High Steel


High Steel is a 1966 short National Film Board of Canada documentary film directed by Don Owen about Mohawk Ironworkers from Kahnawake building New York City skycrapers.

Synopsis

Featuring breathtaking sequences of workers walking along narrow steel beams high above street level, High Steel is based largely on the experiences of one Mohawk ironworker working in Manhattan, Harold McComber. The film contrasts the daring work of McComber and his coworkers in the skies above New York with life back home in Kahnawake. It also explains how the Mohawk people living across the Saint Lawrence River from Montreal first gained their reputation for high steel work in the late 19th century, working on a railway bridge that ran through their land. However, as the film recounts through narration and archival photos, such a reputation came at a terrible cost: while working on the Quebec Bridge further down river near Quebec City, dozens of Mohawks were among the 75 men killed during its 1907 construction collapse—with a devastating impact on the small community.
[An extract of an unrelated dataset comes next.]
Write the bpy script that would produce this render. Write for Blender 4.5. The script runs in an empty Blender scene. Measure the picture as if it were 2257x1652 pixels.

While celebrating their courage and skill, the film also makes plain how Mohawks are forced to leave home in order to make a living, with McComber regretting that his sons have had to grow up without their father.

Production

The film's director of photography was John Spotton, with Don Francks as narrator, Julian Biggs as producer, and with a song by Bruce Mackay, "Mountains of Iron and Steel". The film was shot using 35 mm cameras, with film crews having to gain access to the construction site high above the ground by traversing a ladder from an adjacent building.

Reception

High Steel received the Canadian Film Award for Best Editing. It also received a Special Youth Prize
from the Berlin International Film Festival.